Djoko menyebut pihaknya masih menghitung berapa banyak sumur yang akan ditutup secara permanen dan sementara. Tujuannya, agar biaya yang dikeluarkan kontraktor eksisting juga kontraktor baru efisien. Cadangan yang tersisa pada suatu sumur, katanya, menjadi pertimbangan apakah suatu sumur harus ditutup secara permanen atau sementara.
"[Operator] Eastkal udah ngajuin penutupan sumur," ujarnya usai menghadiri acara Pertamina Energy Forum 2016 di Jakarta, Selasa (13/12).
Menurutnya, kendati dalam kontrak kerja sama yang ditandatangani belum menyebut secara tegas penanggung biaya ASR, kontraktor tetap memiliki kewajiban untuk melakukan kegiatan pascaoperasi sebelum kontrak berakhir.
Dalam kontrak, ujar Djoko, terdapat satu klausul yang menjadi dasar penetapan kewajiban penyisihan dana ASR. Menurutnya, klausul untuk mengikuti peraturan yang berlaku bisa diterjemahkan bahwa pemerintah berhak menagih komitmen terkait kegiatan pascaoperasi.

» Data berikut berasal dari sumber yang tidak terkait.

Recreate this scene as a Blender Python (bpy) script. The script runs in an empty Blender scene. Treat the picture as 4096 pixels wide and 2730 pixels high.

alokasi dana ASR diatur dalamPeraturan Pemerintah No.35/2004 tentang Kegiatan Usaha Hulu Minyak dan Gas Bumi, kontraktor wajib mengalokasikan dana untuk melakukan pemulihan lahan pasca operasi. Adapun, dana nantinya harus disepakati karena akan tertulis dalam kontrak kerja sama sebagai dana cadangan khusus.
"Tidak semua aturan di-copy-paste ke kontrak. Cukup satu pasal sapu jagat, wajib mengikuti Peraturan yang berlaku."
Dalam kontrak, katanya, ASR wajib dilakukan setiap kontraktor sebelum meninggalkan wilayah kerjanya. Solusinya, agar dana yang dibutuhkan bisa disetujui terkait pengembaliannya. Hal itulah, ujar Djoko, yang akan diterapkan pada kontrak kerja sama lainnya yang akan habis masa berlakunya. Seperti diketahui, hingga 2025 terdapat 35 wilayah kerja yang akan habis masa kontraknya.
Kewajiban untuk mencadangkan dana juga melakukan ASR baru diatur pada kontrak pada 1995 yakni pada periode akhir PSC generasi II yaitu berlaku pada 1978 hingga 2002. Dengan demikian, kontraktor pada kontrak di masa tersebut belum memiliki kewajiban mencadangkan dana dan melakukan ASR bila kontraknya berakhir.
"Kewajiban itu tetap ada tapi dananya yang enggak ada. Makanya selama ini diwajibkan sama dia as long as disetujui, di-cost recovery."
Sebelumnya, Vice President Policy, Government dan Public Affair Chevron Yanto Sianipar mengatakan sebagai operator, pihaknya menjalankan kegiatan sesuai dengan pengelolaan lingkungan yang diterapkan Kementerian Lingkungan Hidup dan Kehutanan. Oleh karena itu, pihaknya akan menjalankan kegiatan pascaoperasi di Blok East Kalimantan.
Berdasarkan catatan Bisnis, produksi minyak di East Kalimantan sebanyak 24.000 barel per hari (bph) minyak dan gas sebanyak 60 million standard cubic feet per day (MMscfd). Blok tersebut dikembalikan Chevron kepada pemerintah pada awal 2016.
"Kami ingin jadi operator yang proper," katanya.
Direktur Eksekutif IPA Marjolijn Wajong mengatakan kontraktor umumnya menyisihkan sendiri dana untuk melakukan abandonment and site restoration (ASR). Namun, pemerintah tak bisa menyebut bahwa penyediaan dana ASR sebagai kewajiban bila pada kontrak yang ditandatangani tak terdapat klausul yang mengatur.
Menurutnya, pemerintah harus melakukan negosiasi dan memberi ruang yang lebih fleksibel terhadap pemenuhan dana ASR. Pemerintah, ujar Marjolijn, tak bisa membebankan kepada kontraktor lama maupun kontraktor baru sepenuhnya.
"Kalau pemerintah hanya bilang, sudah kamu aja yang nanggung, itu berat."